Given exercise >> Repeat what the lines below say, word for word, and skip every image.

Record extracts >>
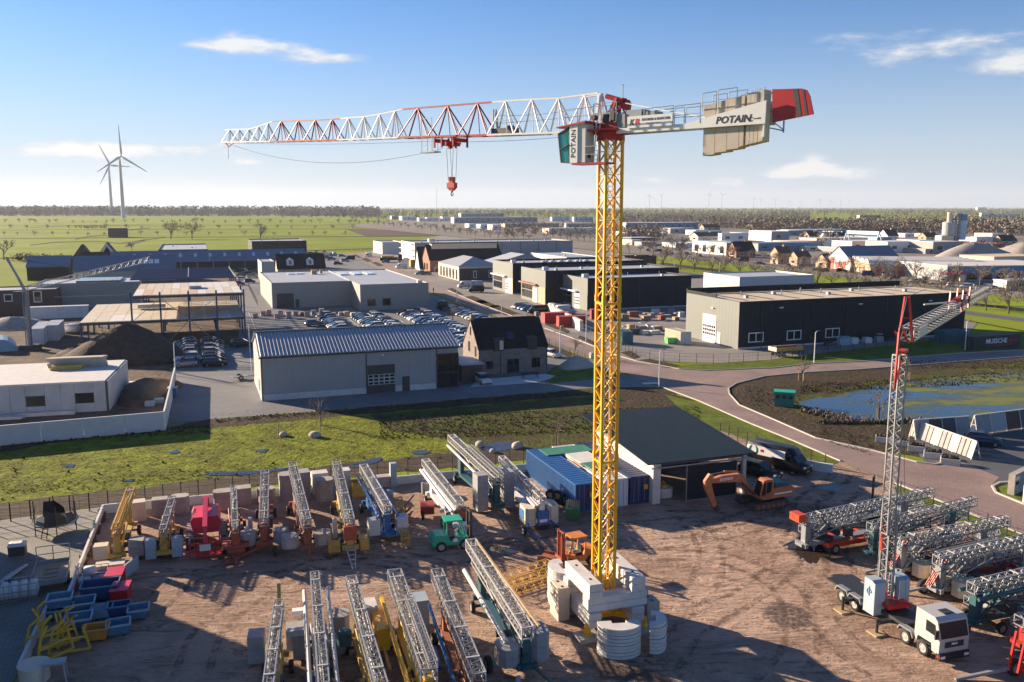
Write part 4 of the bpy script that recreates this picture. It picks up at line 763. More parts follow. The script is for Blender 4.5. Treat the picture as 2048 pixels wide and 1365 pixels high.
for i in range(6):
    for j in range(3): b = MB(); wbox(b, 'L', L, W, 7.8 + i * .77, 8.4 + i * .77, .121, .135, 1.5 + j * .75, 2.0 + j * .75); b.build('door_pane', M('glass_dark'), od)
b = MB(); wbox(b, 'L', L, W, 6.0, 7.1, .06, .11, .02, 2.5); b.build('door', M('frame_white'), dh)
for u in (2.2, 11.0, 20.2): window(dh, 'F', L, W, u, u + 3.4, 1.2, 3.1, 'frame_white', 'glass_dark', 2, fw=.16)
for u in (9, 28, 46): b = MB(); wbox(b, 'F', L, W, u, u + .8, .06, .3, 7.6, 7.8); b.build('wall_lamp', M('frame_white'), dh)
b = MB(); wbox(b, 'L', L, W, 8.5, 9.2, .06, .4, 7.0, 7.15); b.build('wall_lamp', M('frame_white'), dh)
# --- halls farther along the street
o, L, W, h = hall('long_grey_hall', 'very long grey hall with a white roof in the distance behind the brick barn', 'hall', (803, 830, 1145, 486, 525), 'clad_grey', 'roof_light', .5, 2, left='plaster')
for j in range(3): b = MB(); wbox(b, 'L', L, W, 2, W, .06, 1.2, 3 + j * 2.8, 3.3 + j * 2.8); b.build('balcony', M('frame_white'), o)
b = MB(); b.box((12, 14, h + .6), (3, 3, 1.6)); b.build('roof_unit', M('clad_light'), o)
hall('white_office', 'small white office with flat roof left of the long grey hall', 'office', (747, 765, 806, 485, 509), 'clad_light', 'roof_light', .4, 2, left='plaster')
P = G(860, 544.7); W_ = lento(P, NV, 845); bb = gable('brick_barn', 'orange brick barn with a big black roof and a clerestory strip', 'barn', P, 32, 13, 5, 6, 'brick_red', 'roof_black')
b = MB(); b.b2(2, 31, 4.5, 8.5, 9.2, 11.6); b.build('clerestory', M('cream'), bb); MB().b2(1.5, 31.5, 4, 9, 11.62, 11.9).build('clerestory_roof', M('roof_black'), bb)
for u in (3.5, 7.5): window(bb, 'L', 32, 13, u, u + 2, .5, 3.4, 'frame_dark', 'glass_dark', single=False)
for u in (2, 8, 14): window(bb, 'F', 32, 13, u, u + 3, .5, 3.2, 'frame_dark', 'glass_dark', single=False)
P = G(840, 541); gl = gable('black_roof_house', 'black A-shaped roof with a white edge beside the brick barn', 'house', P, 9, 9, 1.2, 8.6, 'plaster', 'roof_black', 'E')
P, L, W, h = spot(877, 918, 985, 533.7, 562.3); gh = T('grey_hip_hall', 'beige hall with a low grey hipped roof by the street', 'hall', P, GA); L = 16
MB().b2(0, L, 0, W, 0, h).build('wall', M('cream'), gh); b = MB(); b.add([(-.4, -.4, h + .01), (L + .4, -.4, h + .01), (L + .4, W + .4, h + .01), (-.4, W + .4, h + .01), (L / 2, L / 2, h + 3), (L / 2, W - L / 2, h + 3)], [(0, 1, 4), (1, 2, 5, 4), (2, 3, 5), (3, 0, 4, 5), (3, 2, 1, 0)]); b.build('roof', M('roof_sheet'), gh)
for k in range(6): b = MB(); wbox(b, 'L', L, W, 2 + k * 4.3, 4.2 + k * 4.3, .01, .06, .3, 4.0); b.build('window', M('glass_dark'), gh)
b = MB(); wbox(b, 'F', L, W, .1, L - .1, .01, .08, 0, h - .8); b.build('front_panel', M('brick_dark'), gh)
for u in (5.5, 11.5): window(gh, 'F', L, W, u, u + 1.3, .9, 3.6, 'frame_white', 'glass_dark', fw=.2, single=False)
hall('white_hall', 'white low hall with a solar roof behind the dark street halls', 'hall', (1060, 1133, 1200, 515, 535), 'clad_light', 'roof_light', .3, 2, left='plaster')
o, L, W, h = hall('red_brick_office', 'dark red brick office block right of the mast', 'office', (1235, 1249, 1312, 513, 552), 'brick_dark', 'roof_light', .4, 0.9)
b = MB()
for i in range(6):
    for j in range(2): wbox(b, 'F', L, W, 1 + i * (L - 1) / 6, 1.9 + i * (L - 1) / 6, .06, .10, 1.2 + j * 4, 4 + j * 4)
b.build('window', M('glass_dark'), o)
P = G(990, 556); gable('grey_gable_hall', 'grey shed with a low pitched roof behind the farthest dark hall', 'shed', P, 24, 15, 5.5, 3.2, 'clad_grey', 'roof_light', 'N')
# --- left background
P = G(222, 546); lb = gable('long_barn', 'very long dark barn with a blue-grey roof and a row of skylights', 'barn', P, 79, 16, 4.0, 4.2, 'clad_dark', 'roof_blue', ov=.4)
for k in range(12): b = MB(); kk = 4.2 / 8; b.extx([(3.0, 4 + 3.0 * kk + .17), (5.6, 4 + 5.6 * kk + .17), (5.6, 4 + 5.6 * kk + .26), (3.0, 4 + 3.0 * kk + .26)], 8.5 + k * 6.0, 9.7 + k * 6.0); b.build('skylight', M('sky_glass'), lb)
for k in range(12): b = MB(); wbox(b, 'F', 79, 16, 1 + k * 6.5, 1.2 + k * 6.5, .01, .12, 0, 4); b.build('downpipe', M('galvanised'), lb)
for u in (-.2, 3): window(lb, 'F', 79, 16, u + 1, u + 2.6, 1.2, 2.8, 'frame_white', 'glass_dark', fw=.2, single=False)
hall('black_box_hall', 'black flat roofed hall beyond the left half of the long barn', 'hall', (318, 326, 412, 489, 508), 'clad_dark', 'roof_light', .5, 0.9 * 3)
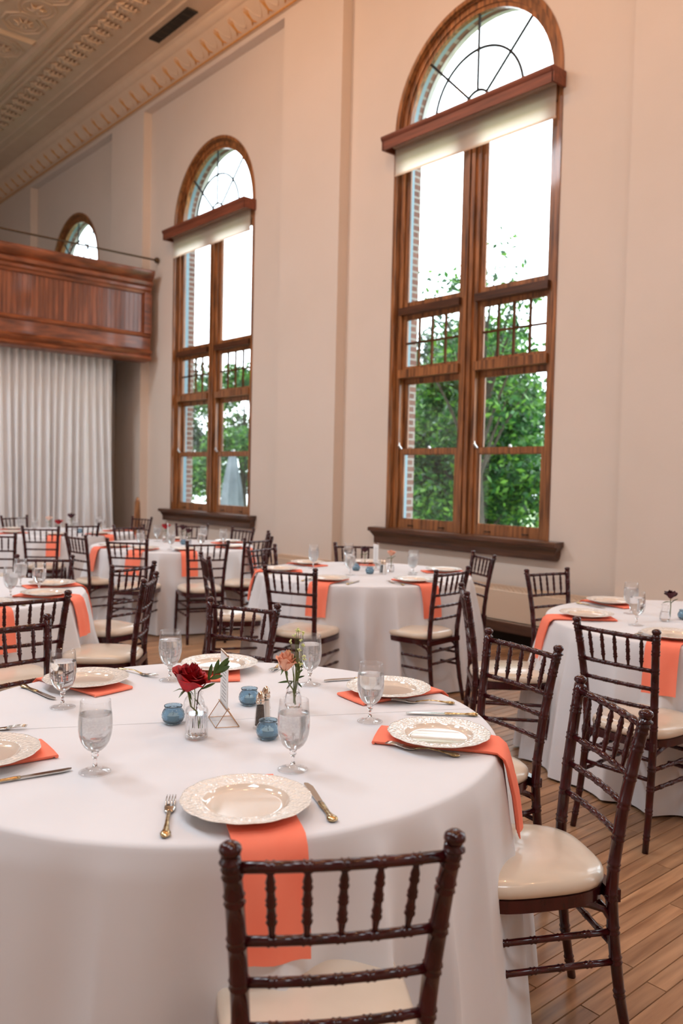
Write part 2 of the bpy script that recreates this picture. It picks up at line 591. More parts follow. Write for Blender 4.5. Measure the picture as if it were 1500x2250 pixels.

Reply >>
Write part 4 of the bpy script that recreates this picture. It picks up at line 763. More parts follow. The script is for Blender 4.5. Treat the picture as 2048 pixels wide and 1365 pixels high.
for i in range(6):
    for j in range(3): b = MB(); wbox(b, 'L', L, W, 7.8 + i * .77, 8.4 + i * .77, .121, .135, 1.5 + j * .75, 2.0 + j * .75); b.build('door_pane', M('glass_dark'), od)
b = MB(); wbox(b, 'L', L, W, 6.0, 7.1, .06, .11, .02, 2.5); b.build('door', M('frame_white'), dh)
for u in (2.2, 11.0, 20.2): window(dh, 'F', L, W, u, u + 3.4, 1.2, 3.1, 'frame_white', 'glass_dark', 2, fw=.16)
for u in (9, 28, 46): b = MB(); wbox(b, 'F', L, W, u, u + .8, .06, .3, 7.6, 7.8); b.build('wall_lamp', M('frame_white'), dh)
b = MB(); wbox(b, 'L', L, W, 8.5, 9.2, .06, .4, 7.0, 7.15); b.build('wall_lamp', M('frame_white'), dh)
# --- halls farther along the street
o, L, W, h = hall('long_grey_hall', 'very long grey hall with a white roof in the distance behind the brick barn', 'hall', (803, 830, 1145, 486, 525), 'clad_grey', 'roof_light', .5, 2, left='plaster')
for j in range(3): b = MB(); wbox(b, 'L', L, W, 2, W, .06, 1.2, 3 + j * 2.8, 3.3 + j * 2.8); b.build('balcony', M('frame_white'), o)
b = MB(); b.box((12, 14, h + .6), (3, 3, 1.6)); b.build('roof_unit', M('clad_light'), o)
hall('white_office', 'small white office with flat roof left of the long grey hall', 'office', (747, 765, 806, 485, 509), 'clad_light', 'roof_light', .4, 2, left='plaster')
P = G(860, 544.7); W_ = lento(P, NV, 845); bb = gable('brick_barn', 'orange brick barn with a big black roof and a clerestory strip', 'barn', P, 32, 13, 5, 6, 'brick_red', 'roof_black')
b = MB(); b.b2(2, 31, 4.5, 8.5, 9.2, 11.6); b.build('clerestory', M('cream'), bb); MB().b2(1.5, 31.5, 4, 9, 11.62, 11.9).build('clerestory_roof', M('roof_black'), bb)
for u in (3.5, 7.5): window(bb, 'L', 32, 13, u, u + 2, .5, 3.4, 'frame_dark', 'glass_dark', single=False)
for u in (2, 8, 14): window(bb, 'F', 32, 13, u, u + 3, .5, 3.2, 'frame_dark', 'glass_dark', single=False)
P = G(840, 541); gl = gable('black_roof_house', 'black A-shaped roof with a white edge beside the brick barn', 'house', P, 9, 9, 1.2, 8.6, 'plaster', 'roof_black', 'E')
P, L, W, h = spot(877, 918, 985, 533.7, 562.3); gh = T('grey_hip_hall', 'beige hall with a low grey hipped roof by the street', 'hall', P, GA); L = 16
MB().b2(0, L, 0, W, 0, h).build('wall', M('cream'), gh); b = MB(); b.add([(-.4, -.4, h + .01), (L + .4, -.4, h + .01), (L + .4, W + .4, h + .01), (-.4, W + .4, h + .01), (L / 2, L / 2, h + 3), (L / 2, W - L / 2, h + 3)], [(0, 1, 4), (1, 2, 5, 4), (2, 3, 5), (3, 0, 4, 5), (3, 2, 1, 0)]); b.build('roof', M('roof_sheet'), gh)
for k in range(6): b = MB(); wbox(b, 'L', L, W, 2 + k * 4.3, 4.2 + k * 4.3, .01, .06, .3, 4.0); b.build('window', M('glass_dark'), gh)
b = MB(); wbox(b, 'F', L, W, .1, L - .1, .01, .08, 0, h - .8); b.build('front_panel', M('brick_dark'), gh)
for u in (5.5, 11.5): window(gh, 'F', L, W, u, u + 1.3, .9, 3.6, 'frame_white', 'glass_dark', fw=.2, single=False)
hall('white_hall', 'white low hall with a solar roof behind the dark street halls', 'hall', (1060, 1133, 1200, 515, 535), 'clad_light', 'roof_light', .3, 2, left='plaster')
o, L, W, h = hall('red_brick_office', 'dark red brick office block right of the mast', 'office', (1235, 1249, 1312, 513, 552), 'brick_dark', 'roof_light', .4, 0.9)
b = MB()
for i in range(6):
    for j in range(2): wbox(b, 'F', L, W, 1 + i * (L - 1) / 6, 1.9 + i * (L - 1) / 6, .06, .10, 1.2 + j * 4, 4 + j * 4)
b.build('window', M('glass_dark'), o)
P = G(990, 556); gable('grey_gable_hall', 'grey shed with a low pitched roof behind the farthest dark hall', 'shed', P, 24, 15, 5.5, 3.2, 'clad_grey', 'roof_light', 'N')
# --- left background
P = G(222, 546); lb = gable('long_barn', 'very long dark barn with a blue-grey roof and a row of skylights', 'barn', P, 79, 16, 4.0, 4.2, 'clad_dark', 'roof_blue', ov=.4)
for k in range(12): b = MB(); kk = 4.2 / 8; b.extx([(3.0, 4 + 3.0 * kk + .17), (5.6, 4 + 5.6 * kk + .17), (5.6, 4 + 5.6 * kk + .26), (3.0, 4 + 3.0 * kk + .26)], 8.5 + k * 6.0, 9.7 + k * 6.0); b.build('skylight', M('sky_glass'), lb)
for k in range(12): b = MB(); wbox(b, 'F', 79, 16, 1 + k * 6.5, 1.2 + k * 6.5, .01, .12, 0, 4); b.build('downpipe', M('galvanised'), lb)
for u in (-.2, 3): window(lb, 'F', 79, 16, u + 1, u + 2.6, 1.2, 2.8, 'frame_white', 'glass_dark', fw=.2, single=False)
hall('black_box_hall', 'black flat roofed hall beyond the left half of the long barn', 'hall', (318, 326, 412, 489, 508), 'clad_dark', 'roof_light', .5, 0.9 * 3)
Write part 2 of the bpy script that recreates this picture. It picks up at line 591. More parts follow. Write for Blender 4.5. Measure the picture as if it were 1500x2250 pixels.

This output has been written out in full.